_DIRECTIONS FOR THIS TASK_
Return the data exactly, with all pictures removed.

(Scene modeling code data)
-- Begin --

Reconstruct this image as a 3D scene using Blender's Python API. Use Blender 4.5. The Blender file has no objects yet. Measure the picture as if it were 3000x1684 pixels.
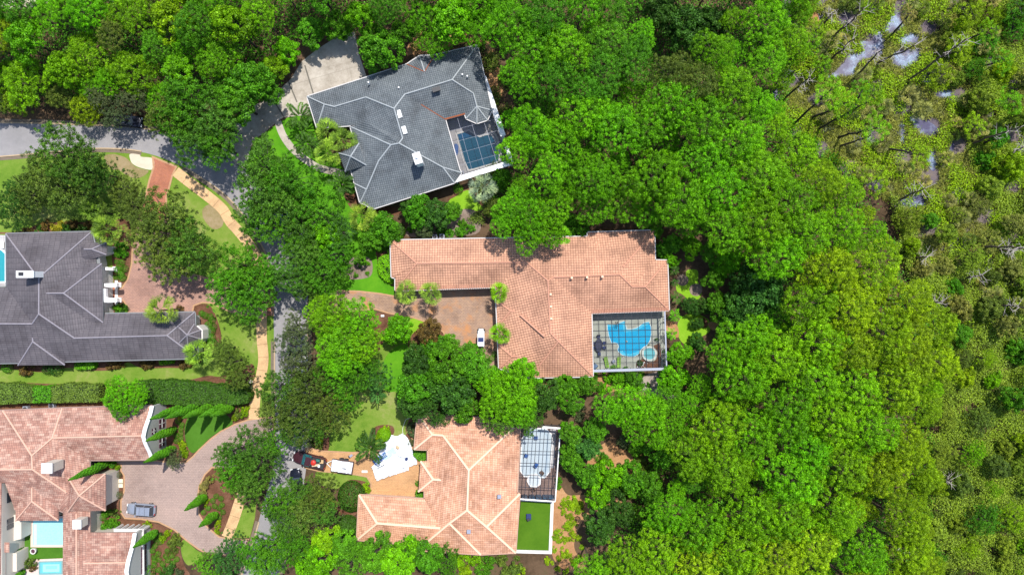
import bpy, bmesh, math, random
import numpy as np
from mathutils import Vector, Matrix
from mathutils.geometry import tessellate_polygon
C = bpy.context.scene
COL = C.collection
R_ = random.Random(7)
# ------------------------------------------------------------------ camera, sky, sun, exposure
HC = 116.0            # camera height in metres, looking straight down
SG = 0.058            # metres on the ground per photo pixel
cam_d = bpy.data.cameras.new('camera'); cam = bpy.data.objects.new('camera', cam_d); COL.objects.link(cam)
cam.location = (0, 0, HC); cam.rotation_euler = (0, 0, 0)
cam_d.sensor_width = 36; cam_d.lens = 36 * HC / (3000 * SG)
cam_d.clip_start = 1; cam_d.clip_end = 3000
C.camera = cam
C.render.resolution_x = 1024; C.render.resolution_y = 574
SUN = Vector((0.20, 0.43, 1.0)).normalized()
w = bpy.data.worlds.new('World'); C.world = w; w.use_nodes = True
nt = w.node_tree; sky = nt.nodes.new('ShaderNodeTexSky'); sky.sky_type = 'NISHITA'; sky.sun_disc = False
sky.sun_elevation = math.asin(SUN.z); sky.sun_rotation = math.atan2(SUN.x, SUN.y)
nt.links.new(sky.outputs[0], nt.nodes['Background'].inputs[0]); nt.nodes['Background'].inputs[1].default_value = 0.15
sl = bpy.data.lights.new('sun', 'SUN'); sl.energy = 4.3; sl.angle = math.radians(0.5); sl.color = (1, 0.955, 0.88)
so = bpy.data.objects.new('sun', sl); COL.objects.link(so); so.rotation_euler = SUN.to_track_quat('Z', 'Y').to_euler(); so.location = (40, 80, 200)
C.view_settings.view_transform = 'Standard'; C.view_settings.look = 'None'; C.view_settings.gamma = 1
C.view_settings.exposure = 0.47

# ------------------------------------------------------------------ where a spot of the photo lies on the land
TL = {'S': (0, 0, 1), 'v': (0, 0, 2576 / 3000), 'A': (0, 0, 2.41), 'B': (750, 80, 2.41), 'C': (0, 600, 2.41), 'D': (700, 600, 2.41),
      'E': (0, 1084, 2.41), 'F': (750, 1084, 2.41), 'G': (1400, 600, 2.41), 'H': (1450, 1084, 2.41), 'I': (500, 400, 3.213),
      'J': (400, 1180, 4.82), 'K': (1900, 780, 4.82), 'M': (1700, 880, 6.427), 'N': (1490, 1230, 3.525), 'O': (1280, 300, 5.5625),
      'Q': (0, 1370, 4.604), 'R': (840, 1270, 4.82), 'X': (2200, 0, 2.41), 'Y': (2200, 550, 2.41), 'Z': (2200, 1084, 2.41),
      'U': (270, 660, 4.82), 'L': (0, 400, 4.0175), 'c': (1360, 930, 11.125), 'W': (350, 1420, 9.64)}
def sp(t, x, y):
    o = TL[t]; return (o[0] + x / o[2], o[1] + y / o[2])
def P(t, x, y, h=0.0):
    x, y = sp(t, x, y); k = (HC - h) / HC * SG
    return Vector(((x - 1500) * k, -(y - 842) * k, h))
def where(t, x, y):
    x, y = sp(t, x, y)
    return '%d percent across and %d percent down the photo' % (max(0, min(100, round(x / 30))), max(0, min(100, round(y / 16.84))))

# ------------------------------------------------------------------ materials
MATS = {}
def nodes(name, rough=0.8, spec=0.3):
    m = bpy.data.materials.new(name); m.use_nodes = True; t = m.node_tree; b = t.nodes['Principled BSDF']
    b.inputs['Roughness'].default_value = rough; b.inputs['Specular IOR Level'].default_value = spec
    MATS[name] = m; return m, t, b
def N(t, ty, **kw):
    n = t.nodes.new(ty)
    for k, v in kw.items():
        if k.startswith('i_'): n.inputs[k[2:].replace('_', ' ')].default_value = v
        else: setattr(n, k, v)
    return n
def ramp(t, fac, stops):
    r = t.nodes.new('ShaderNodeValToRGB'); e = r.color_ramp.elements
    while len(e) < len(stops): e.new(0.5)
    for q, (p, c) in zip(e, stops): q.position = p; q.color = (*c, 1)
    t.links.new(fac, r.inputs[0]); return r.outputs[0]
def mixc(t, f, a, b, mode='MIX'):
    n = t.nodes.new('ShaderNodeMix'); n.data_type = 'RGBA'; n.blend_type = mode
    for s, v in ((n.inputs[0], f), (n.inputs[6], a), (n.inputs[7], b)):
        if isinstance(v, bpy.types.NodeSocket): t.links.new(v, s)
        elif isinstance(v, tuple): s.default_value = (*v, 1)
        else: s.default_value = v
    return n.outputs[2]
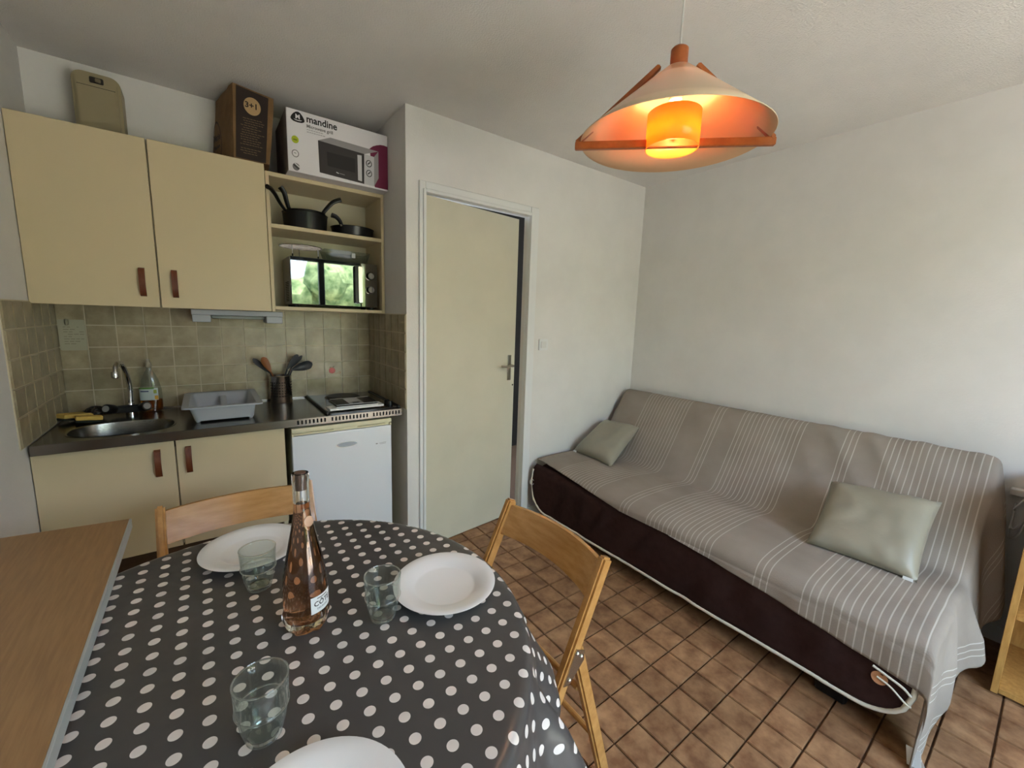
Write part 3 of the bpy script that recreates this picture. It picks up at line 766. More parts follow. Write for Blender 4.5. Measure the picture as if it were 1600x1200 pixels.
# ------------------------------------------------------------------ kitchen: base cabinet, fridge
bc = thing('base_cabinet', 'cream two-door base cabinet under the sink worktop', 'cabinet', (-0.14, 2.48, 0))
BF = 2.215
b = B(); box(b, XL+0.006, 0.280, BF+0.02, YB-0.01, 0.355, 0.725); box(b, XL+0.006, 0.280, BF+0.02, BF+0.03, 0.725, 0.80); box(b, XL+0.006, XL+0.022, BF+0.02, YB-0.01, 0, 0.355); box(b, 0.262, 0.280, BF+0.02, YB-0.01, 0, 0.355)
obj('cabinet_body', b, CREAM_IN, bc)
for x0, x1, hx in ((XL+0.003, -0.136, -0.1925), (-0.131, 0.281, -0.0905)):
    b = B(); box(b, x0, x1, BF, BF+0.018, 0.353, 0.834, 0.0018); d = obj('door', b, CREAM, bc); handle(d, hx, BF, 0.682, 0.801)
b = B(); box(b, XL+0.022, 0.262, BF+0.06, BF+0.075, 0.0, 0.353); obj('lower_panel', b, mat('brown_plinth',(92,66,42),0.5,col2=(76,54,34),nscale=6,stretch=(1,6,6)), bc)

fr = thing('fridge', 'white under-counter fridge with yellowed handle strip beside the base cabinet', 'fridge', (0.557, 2.48, 0))
b = B(); box(b, 0.312,0.803,2.245,2.74,0.02,0.825,0.006,2); obj('fridge_body', b, FRIDGE_T, fr)
b = B(); box(b, 0.308,0.806,2.197,2.243,0.06,0.787,0.006,2); d = obj('door', b, FRIDGE, fr)
b = B(); box(b, 0.308,0.806,2.195,2.243,0.804,0.826,0.004,2); obj('top_trim', b, FRIDGE_T, fr)
b = B(); box(b, 0.310,0.804,2.210,2.243,0.788,0.804); box(b, 0.318,0.505,2.199,2.215,0.789,0.798,0.003); box(b, 0.625,0.775,2.199,2.215,0.789,0.799,0.003); box(b, 0.308,0.318,2.195,2.215,0.786,0.800,0.002); box(b,0.796,0.806,2.195,2.215,0.786,0.800,0.002)
obj('handle_strip', b, FRIDGE_T, d)
b = B(); prism(b, ngon(0.563,0.711,0.056,0.016,32), 0.002, (0,2.197,0)); obj('badge_rim', b, WHITE, d)
b = B(); prism(b, ngon(0.565,0.7125,0.052,0.0125,32), 0.0035, (0,2.197,0)); obj('badge', b, mat('grey_badge',(150,156,160),0.25,metal=0.7), d)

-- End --

_OUTPUT OF THE EXERCISE_
Reconstruct this image as a 3D scene using Blender's Python API. Use Blender 4.5. The Blender file has no objects yet. Measure the picture as if it were 3000x1684 pixels.
import bpy, bmesh, math, random
import numpy as np
from mathutils import Vector, Matrix
from mathutils.geometry import tessellate_polygon
C = bpy.context.scene
COL = C.collection
R_ = random.Random(7)
# ------------------------------------------------------------------ camera, sky, sun, exposure
HC = 116.0            # camera height in metres, looking straight down
SG = 0.058            # metres on the ground per photo pixel
cam_d = bpy.data.cameras.new('camera'); cam = bpy.data.objects.new('camera', cam_d); COL.objects.link(cam)
cam.location = (0, 0, HC); cam.rotation_euler = (0, 0, 0)
cam_d.sensor_width = 36; cam_d.lens = 36 * HC / (3000 * SG)
cam_d.clip_start = 1; cam_d.clip_end = 3000
C.camera = cam
C.render.resolution_x = 1024; C.render.resolution_y = 574
SUN = Vector((0.20, 0.43, 1.0)).normalized()
w = bpy.data.worlds.new('World'); C.world = w; w.use_nodes = True
nt = w.node_tree; sky = nt.nodes.new('ShaderNodeTexSky'); sky.sky_type = 'NISHITA'; sky.sun_disc = False
sky.sun_elevation = math.asin(SUN.z); sky.sun_rotation = math.atan2(SUN.x, SUN.y)
nt.links.new(sky.outputs[0], nt.nodes['Background'].inputs[0]); nt.nodes['Background'].inputs[1].default_value = 0.15
sl = bpy.data.lights.new('sun', 'SUN'); sl.energy = 4.3; sl.angle = math.radians(0.5); sl.color = (1, 0.955, 0.88)
so = bpy.data.objects.new('sun', sl); COL.objects.link(so); so.rotation_euler = SUN.to_track_quat('Z', 'Y').to_euler(); so.location = (40, 80, 200)
C.view_settings.view_transform = 'Standard'; C.view_settings.look = 'None'; C.view_settings.gamma = 1
C.view_settings.exposure = 0.47

# ------------------------------------------------------------------ where a spot of the photo lies on the land
TL = {'S': (0, 0, 1), 'v': (0, 0, 2576 / 3000), 'A': (0, 0, 2.41), 'B': (750, 80, 2.41), 'C': (0, 600, 2.41), 'D': (700, 600, 2.41),
      'E': (0, 1084, 2.41), 'F': (750, 1084, 2.41), 'G': (1400, 600, 2.41), 'H': (1450, 1084, 2.41), 'I': (500, 400, 3.213),
      'J': (400, 1180, 4.82), 'K': (1900, 780, 4.82), 'M': (1700, 880, 6.427), 'N': (1490, 1230, 3.525), 'O': (1280, 300, 5.5625),
      'Q': (0, 1370, 4.604), 'R': (840, 1270, 4.82), 'X': (2200, 0, 2.41), 'Y': (2200, 550, 2.41), 'Z': (2200, 1084, 2.41),
      'U': (270, 660, 4.82), 'L': (0, 400, 4.0175), 'c': (1360, 930, 11.125), 'W': (350, 1420, 9.64)}
def sp(t, x, y):
    o = TL[t]; return (o[0] + x / o[2], o[1] + y / o[2])
def P(t, x, y, h=0.0):
    x, y = sp(t, x, y); k = (HC - h) / HC * SG
    return Vector(((x - 1500) * k, -(y - 842) * k, h))
def where(t, x, y):
    x, y = sp(t, x, y)
    return '%d percent across and %d percent down the photo' % (max(0, min(100, round(x / 30))), max(0, min(100, round(y / 16.84))))

# ------------------------------------------------------------------ materials
MATS = {}
def nodes(name, rough=0.8, spec=0.3):
    m = bpy.data.materials.new(name); m.use_nodes = True; t = m.node_tree; b = t.nodes['Principled BSDF']
    b.inputs['Roughness'].default_value = rough; b.inputs['Specular IOR Level'].default_value = spec
    MATS[name] = m; return m, t, b
def N(t, ty, **kw):
    n = t.nodes.new(ty)
    for k, v in kw.items():
        if k.startswith('i_'): n.inputs[k[2:].replace('_', ' ')].default_value = v
        else: setattr(n, k, v)
    return n
def ramp(t, fac, stops):
    r = t.nodes.new('ShaderNodeValToRGB'); e = r.color_ramp.elements
    while len(e) < len(stops): e.new(0.5)
    for q, (p, c) in zip(e, stops): q.position = p; q.color = (*c, 1)
    t.links.new(fac, r.inputs[0]); return r.outputs[0]
def mixc(t, f, a, b, mode='MIX'):
    n = t.nodes.new('ShaderNodeMix'); n.data_type = 'RGBA'; n.blend_type = mode
    for s, v in ((n.inputs[0], f), (n.inputs[6], a), (n.inputs[7], b)):
        if isinstance(v, bpy.types.NodeSocket): t.links.new(v, s)
        elif isinstance(v, tuple): s.default_value = (*v, 1)
        else: s.default_value = v
    return n.outputs[2]
Write part 3 of the bpy script that recreates this picture. It picks up at line 766. More parts follow. Write for Blender 4.5. Measure the picture as if it were 1600x1200 pixels.
# ------------------------------------------------------------------ kitchen: base cabinet, fridge
bc = thing('base_cabinet', 'cream two-door base cabinet under the sink worktop', 'cabinet', (-0.14, 2.48, 0))
BF = 2.215
b = B(); box(b, XL+0.006, 0.280, BF+0.02, YB-0.01, 0.355, 0.725); box(b, XL+0.006, 0.280, BF+0.02, BF+0.03, 0.725, 0.80); box(b, XL+0.006, XL+0.022, BF+0.02, YB-0.01, 0, 0.355); box(b, 0.262, 0.280, BF+0.02, YB-0.01, 0, 0.355)
obj('cabinet_body', b, CREAM_IN, bc)
for x0, x1, hx in ((XL+0.003, -0.136, -0.1925), (-0.131, 0.281, -0.0905)):
    b = B(); box(b, x0, x1, BF, BF+0.018, 0.353, 0.834, 0.0018); d = obj('door', b, CREAM, bc); handle(d, hx, BF, 0.682, 0.801)
b = B(); box(b, XL+0.022, 0.262, BF+0.06, BF+0.075, 0.0, 0.353); obj('lower_panel', b, mat('brown_plinth',(92,66,42),0.5,col2=(76,54,34),nscale=6,stretch=(1,6,6)), bc)

fr = thing('fridge', 'white under-counter fridge with yellowed handle strip beside the base cabinet', 'fridge', (0.557, 2.48, 0))
b = B(); box(b, 0.312,0.803,2.245,2.74,0.02,0.825,0.006,2); obj('fridge_body', b, FRIDGE_T, fr)
b = B(); box(b, 0.308,0.806,2.197,2.243,0.06,0.787,0.006,2); d = obj('door', b, FRIDGE, fr)
b = B(); box(b, 0.308,0.806,2.195,2.243,0.804,0.826,0.004,2); obj('top_trim', b, FRIDGE_T, fr)
b = B(); box(b, 0.310,0.804,2.210,2.243,0.788,0.804); box(b, 0.318,0.505,2.199,2.215,0.789,0.798,0.003); box(b, 0.625,0.775,2.199,2.215,0.789,0.799,0.003); box(b, 0.308,0.318,2.195,2.215,0.786,0.800,0.002); box(b,0.796,0.806,2.195,2.215,0.786,0.800,0.002)
obj('handle_strip', b, FRIDGE_T, d)
b = B(); prism(b, ngon(0.563,0.711,0.056,0.016,32), 0.002, (0,2.197,0)); obj('badge_rim', b, WHITE, d)
b = B(); prism(b, ngon(0.565,0.7125,0.052,0.0125,32), 0.0035, (0,2.197,0)); obj('badge', b, mat('grey_badge',(150,156,160),0.25,metal=0.7), d)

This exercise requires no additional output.